--- EXERCISE PROMPT ---
Restate, exactly and only, the lines from the first through the line containing "R = math.radians".

--- GIVEN DATA ---
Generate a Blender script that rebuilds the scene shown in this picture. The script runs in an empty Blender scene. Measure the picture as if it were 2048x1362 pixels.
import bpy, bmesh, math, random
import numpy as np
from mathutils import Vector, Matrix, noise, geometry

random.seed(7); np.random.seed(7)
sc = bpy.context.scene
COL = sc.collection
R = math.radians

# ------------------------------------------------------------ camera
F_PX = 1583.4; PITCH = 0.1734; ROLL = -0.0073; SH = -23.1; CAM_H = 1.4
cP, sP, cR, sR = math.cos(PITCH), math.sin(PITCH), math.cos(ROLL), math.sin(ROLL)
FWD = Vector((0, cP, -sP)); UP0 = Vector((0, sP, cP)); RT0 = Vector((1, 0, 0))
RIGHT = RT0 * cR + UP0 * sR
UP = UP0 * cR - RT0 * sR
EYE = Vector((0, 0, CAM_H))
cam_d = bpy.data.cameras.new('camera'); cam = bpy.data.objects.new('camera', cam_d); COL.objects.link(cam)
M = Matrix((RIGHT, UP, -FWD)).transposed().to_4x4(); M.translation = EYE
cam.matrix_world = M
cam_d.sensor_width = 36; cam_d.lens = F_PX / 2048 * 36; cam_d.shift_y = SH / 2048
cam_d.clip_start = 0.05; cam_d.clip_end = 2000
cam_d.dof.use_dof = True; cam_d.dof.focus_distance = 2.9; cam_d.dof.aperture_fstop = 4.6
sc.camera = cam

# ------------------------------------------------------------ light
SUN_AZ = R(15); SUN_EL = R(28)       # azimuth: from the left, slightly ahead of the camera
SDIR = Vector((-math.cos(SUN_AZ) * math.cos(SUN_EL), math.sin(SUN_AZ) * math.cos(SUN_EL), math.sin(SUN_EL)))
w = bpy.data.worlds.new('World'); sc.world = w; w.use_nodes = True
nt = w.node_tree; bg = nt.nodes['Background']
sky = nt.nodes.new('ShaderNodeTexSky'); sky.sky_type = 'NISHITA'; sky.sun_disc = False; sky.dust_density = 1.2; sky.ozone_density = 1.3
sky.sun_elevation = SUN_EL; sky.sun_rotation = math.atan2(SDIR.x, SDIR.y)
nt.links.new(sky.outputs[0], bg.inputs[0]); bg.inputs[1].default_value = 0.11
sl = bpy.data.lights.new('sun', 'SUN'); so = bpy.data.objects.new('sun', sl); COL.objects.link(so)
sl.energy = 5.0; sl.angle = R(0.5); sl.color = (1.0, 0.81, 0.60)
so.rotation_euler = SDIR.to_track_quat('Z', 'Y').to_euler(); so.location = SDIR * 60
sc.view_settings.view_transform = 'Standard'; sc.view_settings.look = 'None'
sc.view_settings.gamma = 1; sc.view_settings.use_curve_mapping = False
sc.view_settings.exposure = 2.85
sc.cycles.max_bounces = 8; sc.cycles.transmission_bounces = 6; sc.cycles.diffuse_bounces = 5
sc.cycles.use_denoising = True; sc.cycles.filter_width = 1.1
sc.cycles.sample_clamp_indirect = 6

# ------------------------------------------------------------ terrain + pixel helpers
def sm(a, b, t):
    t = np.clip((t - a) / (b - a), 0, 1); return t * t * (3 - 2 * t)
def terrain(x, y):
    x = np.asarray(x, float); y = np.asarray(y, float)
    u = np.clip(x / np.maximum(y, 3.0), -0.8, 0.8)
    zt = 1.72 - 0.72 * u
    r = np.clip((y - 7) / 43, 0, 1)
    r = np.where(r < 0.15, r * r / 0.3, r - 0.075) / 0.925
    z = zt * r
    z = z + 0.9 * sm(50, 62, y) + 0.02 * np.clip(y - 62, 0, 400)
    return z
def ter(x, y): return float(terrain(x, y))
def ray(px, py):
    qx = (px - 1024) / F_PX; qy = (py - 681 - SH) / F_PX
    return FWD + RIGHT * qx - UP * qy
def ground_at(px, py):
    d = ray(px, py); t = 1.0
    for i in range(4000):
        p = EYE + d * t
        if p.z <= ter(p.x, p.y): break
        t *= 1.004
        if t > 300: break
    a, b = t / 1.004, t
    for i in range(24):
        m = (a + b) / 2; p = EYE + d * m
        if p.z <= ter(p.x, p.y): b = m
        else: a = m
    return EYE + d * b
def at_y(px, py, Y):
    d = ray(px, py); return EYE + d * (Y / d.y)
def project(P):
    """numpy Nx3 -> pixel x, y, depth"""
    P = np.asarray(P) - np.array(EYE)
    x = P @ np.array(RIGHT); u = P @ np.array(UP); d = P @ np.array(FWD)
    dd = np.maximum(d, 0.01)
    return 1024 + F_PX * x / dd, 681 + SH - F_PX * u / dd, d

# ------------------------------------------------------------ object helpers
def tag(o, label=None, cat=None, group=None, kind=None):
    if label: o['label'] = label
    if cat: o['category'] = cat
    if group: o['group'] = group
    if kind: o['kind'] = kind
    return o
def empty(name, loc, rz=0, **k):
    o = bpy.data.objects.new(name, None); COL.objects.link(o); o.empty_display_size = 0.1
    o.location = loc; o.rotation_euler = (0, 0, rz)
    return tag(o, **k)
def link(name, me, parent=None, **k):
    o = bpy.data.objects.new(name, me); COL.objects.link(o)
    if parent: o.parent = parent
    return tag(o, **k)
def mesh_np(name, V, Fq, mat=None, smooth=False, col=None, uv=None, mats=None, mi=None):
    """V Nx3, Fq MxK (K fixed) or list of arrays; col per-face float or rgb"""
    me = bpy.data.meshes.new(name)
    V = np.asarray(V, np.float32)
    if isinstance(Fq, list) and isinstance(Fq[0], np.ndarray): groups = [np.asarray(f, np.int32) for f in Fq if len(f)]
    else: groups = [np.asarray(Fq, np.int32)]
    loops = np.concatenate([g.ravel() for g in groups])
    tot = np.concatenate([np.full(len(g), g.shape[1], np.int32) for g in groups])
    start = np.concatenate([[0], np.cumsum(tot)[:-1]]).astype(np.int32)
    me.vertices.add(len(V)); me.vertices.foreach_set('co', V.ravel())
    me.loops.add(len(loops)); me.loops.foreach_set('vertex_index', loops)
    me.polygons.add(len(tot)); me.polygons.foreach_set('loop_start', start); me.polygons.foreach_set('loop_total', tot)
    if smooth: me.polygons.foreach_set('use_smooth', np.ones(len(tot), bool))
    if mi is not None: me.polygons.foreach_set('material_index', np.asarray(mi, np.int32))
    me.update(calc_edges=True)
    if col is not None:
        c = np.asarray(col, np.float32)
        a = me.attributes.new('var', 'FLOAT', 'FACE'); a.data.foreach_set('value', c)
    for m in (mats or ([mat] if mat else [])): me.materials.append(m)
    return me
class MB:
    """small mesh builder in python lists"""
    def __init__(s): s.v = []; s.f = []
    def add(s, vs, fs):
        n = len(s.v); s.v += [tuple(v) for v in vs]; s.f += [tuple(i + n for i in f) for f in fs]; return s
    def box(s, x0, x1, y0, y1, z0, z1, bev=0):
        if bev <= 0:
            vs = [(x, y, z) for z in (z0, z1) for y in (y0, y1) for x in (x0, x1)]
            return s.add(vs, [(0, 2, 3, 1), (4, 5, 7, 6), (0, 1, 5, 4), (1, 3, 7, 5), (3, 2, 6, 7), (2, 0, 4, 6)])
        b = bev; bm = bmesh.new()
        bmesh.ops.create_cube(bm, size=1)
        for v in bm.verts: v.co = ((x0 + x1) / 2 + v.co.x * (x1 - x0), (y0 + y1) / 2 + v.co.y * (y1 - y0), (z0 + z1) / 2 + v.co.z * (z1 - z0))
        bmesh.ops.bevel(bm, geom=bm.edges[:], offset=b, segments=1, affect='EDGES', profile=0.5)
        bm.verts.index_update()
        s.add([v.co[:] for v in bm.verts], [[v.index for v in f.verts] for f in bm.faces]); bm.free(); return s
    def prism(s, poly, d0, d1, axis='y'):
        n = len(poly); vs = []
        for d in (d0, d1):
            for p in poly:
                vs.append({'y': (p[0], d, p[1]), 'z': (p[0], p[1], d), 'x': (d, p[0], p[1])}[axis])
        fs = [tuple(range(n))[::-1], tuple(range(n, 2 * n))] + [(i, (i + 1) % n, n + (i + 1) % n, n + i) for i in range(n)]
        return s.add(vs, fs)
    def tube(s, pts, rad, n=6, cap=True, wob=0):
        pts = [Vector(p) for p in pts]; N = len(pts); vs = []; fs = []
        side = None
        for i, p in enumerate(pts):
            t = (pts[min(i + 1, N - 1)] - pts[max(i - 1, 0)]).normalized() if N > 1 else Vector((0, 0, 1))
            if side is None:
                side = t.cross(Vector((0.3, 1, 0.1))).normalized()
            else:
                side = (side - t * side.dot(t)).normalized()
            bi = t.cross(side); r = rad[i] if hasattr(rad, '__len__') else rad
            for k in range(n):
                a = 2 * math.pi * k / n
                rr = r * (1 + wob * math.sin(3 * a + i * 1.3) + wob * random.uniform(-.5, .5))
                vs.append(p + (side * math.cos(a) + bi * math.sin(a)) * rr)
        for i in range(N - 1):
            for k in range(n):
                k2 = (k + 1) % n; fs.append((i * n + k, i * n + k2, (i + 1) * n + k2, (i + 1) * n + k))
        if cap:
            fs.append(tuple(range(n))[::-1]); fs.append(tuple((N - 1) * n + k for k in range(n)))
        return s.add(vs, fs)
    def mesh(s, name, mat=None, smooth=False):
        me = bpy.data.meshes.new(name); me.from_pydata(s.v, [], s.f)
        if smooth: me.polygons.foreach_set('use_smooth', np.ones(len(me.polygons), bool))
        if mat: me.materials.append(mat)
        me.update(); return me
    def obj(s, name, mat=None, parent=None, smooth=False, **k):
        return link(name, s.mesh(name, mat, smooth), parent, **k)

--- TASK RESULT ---
Generate a Blender script that rebuilds the scene shown in this picture. The script runs in an empty Blender scene. Measure the picture as if it were 2048x1362 pixels.
import bpy, bmesh, math, random
import numpy as np
from mathutils import Vector, Matrix, noise, geometry

random.seed(7); np.random.seed(7)
sc = bpy.context.scene
COL = sc.collection
R = math.radians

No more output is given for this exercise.